Thank you for the clarification.
This configuration, when is it called a transimpedance amplifier and when is it called an integrator? Are they exactly the same thing and can it be called either way? Or are there conditions such that it can be called one way or the other?

Transimpedance amplifier
Charge coupled amplifier
Integrator
Low pass filter

These are different names for different applications.

If you look at an op amp integrator configuration it looks the same as a transimpedance amplifier.



In this integrator configuration, a constant input voltage is integrated (summed) over time producing a linear ramp. The direction of the ramp reverses on the opposite input voltage polarity. This circuit suffers from the fact that there is no DC voltage reference. Hence the output triangular wave can be any average DC voltage. A resistor in parallel with C1 would solve that problem.

For the same reason, the charge coupled amplifier below will accumulate (integrate) charge on capacitor CF. The charge will continue to accumulate until the amplifier output voltage reaches the power supply rail. The parallel resistor RF is there to discharge the capacitor.




Notice that this op amp low-pass filter circuit below looks exactly the same as the two before. That is because a low-pass filter is an integrator. Rather than using the other terms, one would call it a low-pass filter when the purpose of the circuit is to remove high frequencies from the input signal, for example, in audio applications.




Below is a simple RC low pass filter. It is also an integrator circuit. Capacitor C accumulates charge and tends to smooth out any high frequency fluctuations. Hence high frequency signals are attenuated. The two graphs show the difference between a low-pass and high-pass filter. Interchanging R and C in the circuit will create a high-pass filter. The X-axis is frequency while the Y-axis is amplitude or voltage. These are called frequency response curves or Bode plots.

 

Transimpedance amplifier
Charge coupled amplifier
Integrator
Low pass filter

These are different names for different applications.

If you look at an op amp integrator configuration it looks the same as a transimpedance amplifier.

View attachment 323197

In this integrator configuration, a constant input voltage is integrated (summed) over time producing a linear ramp. The direction of the ramp reverses on the opposite input voltage polarity. This circuit suffers from the fact that there is no DC voltage reference. Hence the output triangular wave can be any average DC voltage. A resistor in parallel with C1 would solve that problem.

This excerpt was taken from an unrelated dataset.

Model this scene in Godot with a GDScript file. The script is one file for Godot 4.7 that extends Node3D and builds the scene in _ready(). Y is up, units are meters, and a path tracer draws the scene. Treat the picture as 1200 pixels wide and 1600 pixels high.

For the same reason, the charge coupled amplifier below will accumulate (integrate) charge on capacitor CF. The charge will continue to accumulate until the amplifier output voltage reaches the power supply rail. The parallel resistor RF is there to discharge the capacitor.

View attachment 323198


Notice that this op amp low-pass filter circuit below looks exactly the same as the two before. That is because a low-pass filter is an integrator. Rather than using the other terms, one would call it a low-pass filter when the purpose of the circuit is to remove high frequencies from the input signal, for example, in audio applications.

View attachment 323199


Below is a simple RC low pass filter. It is also an integrator circuit. Capacitor C accumulates charge and tends to smooth out any high frequency fluctuations. Hence high frequency signals are attenuated. The two graphs show the difference between a low-pass and high-pass filter. The X-axis is frequency while the Y-axis is amplitude or voltage. These are called frequency response curves or Bode plots.
View attachment 323200

Thank you very much for the clarification!